Two minute gratitude practice to make you happier & healthier

Happiness is a habit to be cultivated. The best way to choose happiness on a daily basis is to express gratitude. Practising gratitude has a wonderful clarifying effect on your life. In a world filled with so much negative influence being grateful helps to maintain a positive mind set. We can so often focus on what is wrong in our life, losing perspective of the wonder of day to day living. Even in the toughest of circumstances there is always something to be grateful for.

Gratitude journal
Choose a time to sit for a few minutes every day and write down something that you are grateful for. Don’t limit yourself. If you find it flows, note it all down. Your journal helps frame your power of gratitude every day and brings your focus to all those things you are thankful for. It can be a powerful exercise before bed time as a reflection of your day. Even if you had the day from hell I bet you can find something to be grateful for.

Morning gratitude
This doesn’t have to be a great spiritual ritual, keep it simple. When you wake think of something you are grateful for. Before the busyness starts to colour your day isolate just 2 minutes and express your gratitude. Before you get out of bed. When you open your eyes cultivate this conscious habit. With practise you might find that your day unfolds a little differently.

Bedtime gratitude
Similarly, using bedtime as a trigger for a little gratitude can also benefit you physically, mentally and emotionally. When you climb/collapse into bed think of one or two things about your day that you are grateful for. The more taxing your day the more crucial the practise! After a few nights you will begin to habitually express your thanks and hopefully put your mind in a relaxed and peaceful state for sleep. 

See the blessings 
Sometimes it can be hard to be grateful when things appear to be going wrong. We often only see the positive aspects of a seeming negative situation after the event has passed. Yet if we actively look for the positive in the negative at the time it can often be found. I was recently moved by a Facebook post a lady had written. She was still recovering from a car accident from over a year ago but posted that the relationship between her son and husband had improved so much as a result that it made sense of her negative life event.

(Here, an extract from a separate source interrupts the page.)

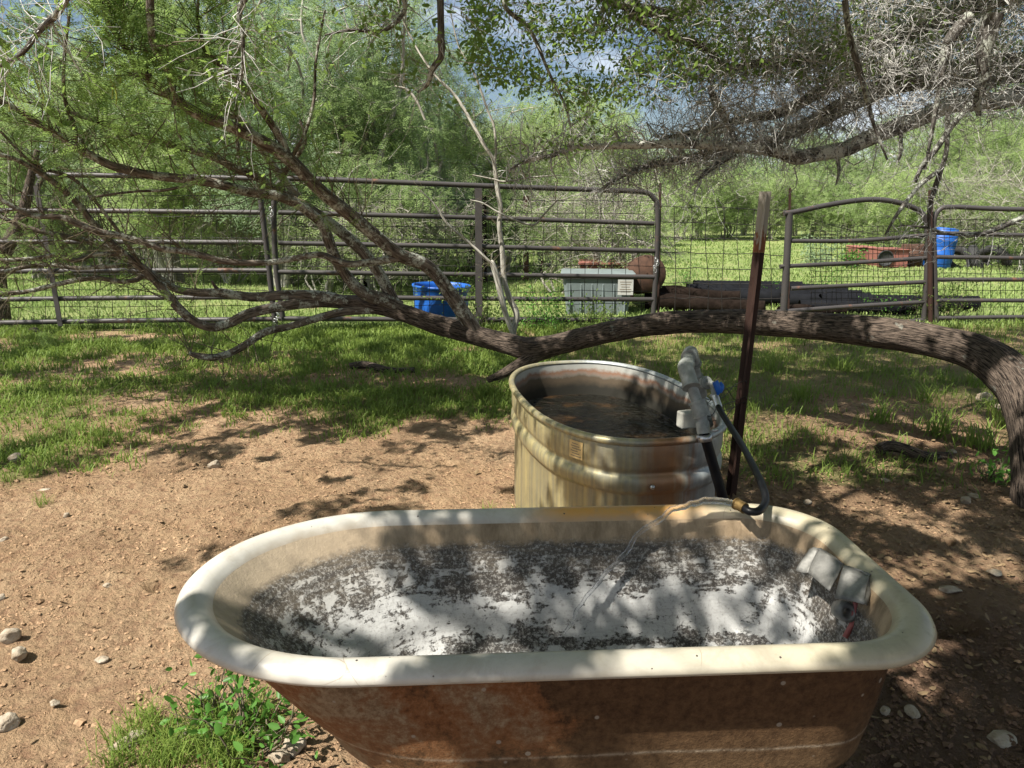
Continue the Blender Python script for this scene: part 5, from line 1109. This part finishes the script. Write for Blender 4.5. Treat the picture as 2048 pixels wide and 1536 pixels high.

Psychologist Robert Emmons conducted a study in gratitude and found that people that practise gratitude consistently benefit from:
• Stronger immune systems     
• Less bothered by aches and pains
• Lower blood pressure
• Exercise more and take better care of themselves
• Have better quality sleep
• Positive emotions are at a higher level
• More awake, alert and focussed
• Experience more pleasure
• More optimistic
• More forgiving
• More outgoing
• They feel less lonely
• More helpful, generous and compassionate

Practising gratitude moves our consciousness from lack to one of value. With this all things change.